At The 74, Jenny Sedlis takes a cogent look at the current battle over mayoral control of New York City’s public schools as Mayor Bill de Blasio vies for a longer commitment from the State Legislature to his school improvement strategies.
De Blasio may want more time but parents are tired of waiting. Heck: my parents gave up waiting forty years ago.
This is personal. Sedlis, in describing the “slow rate of progress” for some of NYC’s chronically-failing schools, uses three high schools as examples of places where “many New York City public school parents are highly dissatisfied with the quality of education their children are receiving and they now expect Mayor de Blasio to be held accountable for the slow pace of progress. There’s a profound disconnect between the rhetoric coming out of City Hall and what parents see in their children’s schools.”
The three high schools she cites are Herbert Lehman and Dewitt Clinton in the Bronx and Martin Van Buren in Queens. Forty years ago I was supposed to attend Martin Van Buren.

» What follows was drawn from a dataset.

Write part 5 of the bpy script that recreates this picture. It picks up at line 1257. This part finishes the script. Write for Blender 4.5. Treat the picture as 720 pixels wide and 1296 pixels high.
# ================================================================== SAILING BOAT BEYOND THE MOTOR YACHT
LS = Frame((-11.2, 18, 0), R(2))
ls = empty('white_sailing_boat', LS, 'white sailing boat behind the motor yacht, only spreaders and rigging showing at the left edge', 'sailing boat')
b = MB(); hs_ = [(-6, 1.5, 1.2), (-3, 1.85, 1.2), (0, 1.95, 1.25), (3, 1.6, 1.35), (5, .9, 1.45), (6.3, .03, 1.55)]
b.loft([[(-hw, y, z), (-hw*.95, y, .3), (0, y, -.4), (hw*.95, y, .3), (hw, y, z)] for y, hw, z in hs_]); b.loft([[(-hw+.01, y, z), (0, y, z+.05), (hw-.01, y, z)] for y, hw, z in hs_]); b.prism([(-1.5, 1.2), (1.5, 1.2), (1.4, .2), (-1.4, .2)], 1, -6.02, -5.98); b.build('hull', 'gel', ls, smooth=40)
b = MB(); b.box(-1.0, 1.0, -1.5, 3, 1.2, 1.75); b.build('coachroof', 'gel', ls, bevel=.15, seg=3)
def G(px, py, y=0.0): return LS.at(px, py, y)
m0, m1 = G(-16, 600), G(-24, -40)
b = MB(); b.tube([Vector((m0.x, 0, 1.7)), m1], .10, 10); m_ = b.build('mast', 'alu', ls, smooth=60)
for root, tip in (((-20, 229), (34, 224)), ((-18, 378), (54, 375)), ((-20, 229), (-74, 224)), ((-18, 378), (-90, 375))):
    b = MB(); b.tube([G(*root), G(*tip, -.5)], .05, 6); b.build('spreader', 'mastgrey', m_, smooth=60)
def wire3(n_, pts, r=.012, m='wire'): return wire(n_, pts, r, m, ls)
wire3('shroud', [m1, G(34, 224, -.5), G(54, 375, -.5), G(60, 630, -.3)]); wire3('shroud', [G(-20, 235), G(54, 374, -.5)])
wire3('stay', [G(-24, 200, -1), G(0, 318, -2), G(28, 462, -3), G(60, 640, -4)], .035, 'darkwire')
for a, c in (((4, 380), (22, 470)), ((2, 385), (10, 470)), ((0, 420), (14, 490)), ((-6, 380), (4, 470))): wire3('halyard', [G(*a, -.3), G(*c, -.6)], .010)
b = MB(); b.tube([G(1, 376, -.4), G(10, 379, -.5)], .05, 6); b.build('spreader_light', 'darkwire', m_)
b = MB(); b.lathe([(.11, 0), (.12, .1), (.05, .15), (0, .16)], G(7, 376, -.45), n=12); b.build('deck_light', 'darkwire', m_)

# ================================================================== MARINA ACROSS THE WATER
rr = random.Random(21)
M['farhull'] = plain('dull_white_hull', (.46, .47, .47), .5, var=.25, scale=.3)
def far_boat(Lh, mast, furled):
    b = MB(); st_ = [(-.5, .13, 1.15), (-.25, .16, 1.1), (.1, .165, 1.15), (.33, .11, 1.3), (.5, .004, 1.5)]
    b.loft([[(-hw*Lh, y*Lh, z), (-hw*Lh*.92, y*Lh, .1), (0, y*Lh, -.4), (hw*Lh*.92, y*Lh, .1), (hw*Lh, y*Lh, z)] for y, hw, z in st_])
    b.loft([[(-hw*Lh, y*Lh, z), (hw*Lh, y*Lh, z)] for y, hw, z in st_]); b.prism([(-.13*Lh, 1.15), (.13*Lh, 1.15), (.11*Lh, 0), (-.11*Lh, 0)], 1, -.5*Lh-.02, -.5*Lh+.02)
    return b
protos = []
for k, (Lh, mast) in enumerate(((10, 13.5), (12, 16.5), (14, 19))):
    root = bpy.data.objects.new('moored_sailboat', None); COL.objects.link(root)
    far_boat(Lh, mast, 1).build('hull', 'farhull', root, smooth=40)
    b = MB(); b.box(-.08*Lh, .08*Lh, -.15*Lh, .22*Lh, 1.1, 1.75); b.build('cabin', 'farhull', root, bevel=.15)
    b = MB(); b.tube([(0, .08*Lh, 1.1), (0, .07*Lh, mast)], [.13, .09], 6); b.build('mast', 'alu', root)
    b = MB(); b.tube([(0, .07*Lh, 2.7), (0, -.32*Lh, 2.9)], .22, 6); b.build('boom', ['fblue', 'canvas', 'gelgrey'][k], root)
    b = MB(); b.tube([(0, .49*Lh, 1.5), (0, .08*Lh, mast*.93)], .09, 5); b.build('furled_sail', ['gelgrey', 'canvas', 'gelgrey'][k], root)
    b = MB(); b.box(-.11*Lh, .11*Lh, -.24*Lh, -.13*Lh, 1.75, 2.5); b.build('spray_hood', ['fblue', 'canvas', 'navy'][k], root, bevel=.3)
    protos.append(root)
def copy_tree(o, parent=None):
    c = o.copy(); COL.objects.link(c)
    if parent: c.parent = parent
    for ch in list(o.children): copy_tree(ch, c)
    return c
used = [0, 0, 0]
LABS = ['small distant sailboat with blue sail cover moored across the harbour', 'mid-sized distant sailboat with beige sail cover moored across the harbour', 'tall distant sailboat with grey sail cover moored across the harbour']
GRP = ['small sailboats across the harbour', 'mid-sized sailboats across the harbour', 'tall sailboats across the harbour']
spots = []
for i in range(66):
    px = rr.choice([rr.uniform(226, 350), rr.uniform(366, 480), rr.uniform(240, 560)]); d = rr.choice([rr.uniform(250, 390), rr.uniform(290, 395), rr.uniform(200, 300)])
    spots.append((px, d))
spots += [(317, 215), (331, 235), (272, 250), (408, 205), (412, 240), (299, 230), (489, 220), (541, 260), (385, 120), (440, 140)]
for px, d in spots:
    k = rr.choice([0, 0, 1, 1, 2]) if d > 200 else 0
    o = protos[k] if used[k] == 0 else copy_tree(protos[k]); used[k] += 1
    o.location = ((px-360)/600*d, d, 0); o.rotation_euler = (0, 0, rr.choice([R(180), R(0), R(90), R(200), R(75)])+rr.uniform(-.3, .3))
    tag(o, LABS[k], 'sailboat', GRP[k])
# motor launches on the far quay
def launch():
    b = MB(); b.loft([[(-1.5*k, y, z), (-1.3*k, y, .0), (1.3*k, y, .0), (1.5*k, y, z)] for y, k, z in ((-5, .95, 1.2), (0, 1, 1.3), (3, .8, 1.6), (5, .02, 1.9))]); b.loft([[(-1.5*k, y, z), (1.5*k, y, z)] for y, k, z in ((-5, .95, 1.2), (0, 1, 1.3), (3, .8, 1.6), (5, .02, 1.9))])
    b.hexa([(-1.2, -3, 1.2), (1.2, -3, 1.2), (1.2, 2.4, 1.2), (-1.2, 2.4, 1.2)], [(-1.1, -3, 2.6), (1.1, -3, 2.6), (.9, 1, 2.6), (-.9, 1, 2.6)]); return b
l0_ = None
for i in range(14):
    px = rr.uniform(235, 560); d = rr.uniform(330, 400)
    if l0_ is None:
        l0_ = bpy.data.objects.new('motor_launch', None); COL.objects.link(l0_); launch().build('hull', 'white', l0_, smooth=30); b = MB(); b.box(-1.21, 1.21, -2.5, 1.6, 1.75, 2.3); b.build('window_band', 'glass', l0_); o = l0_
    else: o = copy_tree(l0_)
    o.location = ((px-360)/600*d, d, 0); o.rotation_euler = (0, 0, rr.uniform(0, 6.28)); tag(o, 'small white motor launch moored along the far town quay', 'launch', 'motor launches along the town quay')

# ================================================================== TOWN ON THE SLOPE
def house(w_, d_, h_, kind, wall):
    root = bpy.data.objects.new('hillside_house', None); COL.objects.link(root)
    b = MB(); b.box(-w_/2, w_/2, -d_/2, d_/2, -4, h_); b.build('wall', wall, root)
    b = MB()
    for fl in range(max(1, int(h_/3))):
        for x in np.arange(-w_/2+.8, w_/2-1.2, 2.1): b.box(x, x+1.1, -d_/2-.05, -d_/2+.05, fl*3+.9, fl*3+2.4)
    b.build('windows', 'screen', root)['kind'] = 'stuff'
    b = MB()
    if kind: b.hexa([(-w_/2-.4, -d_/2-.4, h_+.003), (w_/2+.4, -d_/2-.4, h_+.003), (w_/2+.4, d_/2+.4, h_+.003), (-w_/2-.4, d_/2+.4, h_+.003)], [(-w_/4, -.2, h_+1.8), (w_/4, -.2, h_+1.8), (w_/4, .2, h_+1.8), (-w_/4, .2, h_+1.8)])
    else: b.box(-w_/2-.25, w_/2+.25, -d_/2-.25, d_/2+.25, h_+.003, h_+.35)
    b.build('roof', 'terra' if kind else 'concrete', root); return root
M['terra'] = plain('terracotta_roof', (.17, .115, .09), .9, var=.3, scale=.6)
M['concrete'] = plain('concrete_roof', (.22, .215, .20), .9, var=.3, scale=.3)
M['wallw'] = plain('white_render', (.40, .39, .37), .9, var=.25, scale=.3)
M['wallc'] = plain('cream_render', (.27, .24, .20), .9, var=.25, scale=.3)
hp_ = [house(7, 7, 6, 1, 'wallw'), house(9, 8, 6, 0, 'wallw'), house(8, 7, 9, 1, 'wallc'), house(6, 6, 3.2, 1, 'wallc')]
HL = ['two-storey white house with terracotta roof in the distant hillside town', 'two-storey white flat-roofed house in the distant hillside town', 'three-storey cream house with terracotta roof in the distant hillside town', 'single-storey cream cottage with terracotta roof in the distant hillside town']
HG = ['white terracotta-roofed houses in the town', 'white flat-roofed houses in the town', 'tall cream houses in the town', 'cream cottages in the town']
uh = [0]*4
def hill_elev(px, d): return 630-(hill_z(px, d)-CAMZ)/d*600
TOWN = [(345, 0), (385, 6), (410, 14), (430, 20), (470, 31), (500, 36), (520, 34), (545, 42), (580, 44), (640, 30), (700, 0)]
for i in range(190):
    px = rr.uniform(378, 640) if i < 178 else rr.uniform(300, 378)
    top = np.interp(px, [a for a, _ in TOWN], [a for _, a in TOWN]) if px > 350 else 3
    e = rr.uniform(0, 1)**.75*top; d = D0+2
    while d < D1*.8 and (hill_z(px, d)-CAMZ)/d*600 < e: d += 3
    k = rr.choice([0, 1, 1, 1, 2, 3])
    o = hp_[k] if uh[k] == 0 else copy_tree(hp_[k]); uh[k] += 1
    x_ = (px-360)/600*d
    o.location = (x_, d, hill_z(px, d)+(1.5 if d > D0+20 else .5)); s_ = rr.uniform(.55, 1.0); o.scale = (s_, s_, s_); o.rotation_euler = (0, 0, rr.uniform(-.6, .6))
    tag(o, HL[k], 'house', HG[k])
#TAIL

I’d been at P.S. 172 (grades 7-9 in my day), which was nothing to write home about. My parents were very well-informed about local school quality because both worked for the NYC Board of Education in Queens, my dad as a high school studies teacher and my mom as a high school social worker. Us kids already had heard about how girls at Martin Van Buren weren’t supposed to travel stairwells unaccompanied because of the risk of sexual assault. And my parents knew that academics there were, at best, desultory.
And now? Sedlis writes,
Herbert Lehman High School in the Bronx has 1,535 students enrolled and of the 40 percent of students who graduate in four years, just 11 percent are college or career ready. Dewitt Clinton High School in the Bronx has 2,109 students enrolled and of the 46 percent of students who graduate in four years, just 19 percent are college or career ready. Martin Van Buren High School in Queens has 1,742 students enrolled and of the 55 percent of students who graduate in four years, just 14 percent are college or career ready.
I was lucky. My parents, exercising the most common form of school choice, had the financial wherewithal to move us to a high-performing school district on Long Island. Based on current demographics, most of the families in my old neighborhood don’t have that luxury.
Former Mayor Mike Bloomberg, with his respect for school choice and his emphasis on accountability, offered hope. But now parents in Van Buren’s catchment zone wait on Mayor de Blasio and his scorn for charter schools (choice for parents who can’t afford to move to Long Island), wait on Chancellor Carmen Farina and her laughably low expectations for school improvement,, wait on Regents Chancellor Betty Rosa and her disdain for standards and assessments.
My parents didn’t have to wait. Neither did I. Not everyone is so lucky.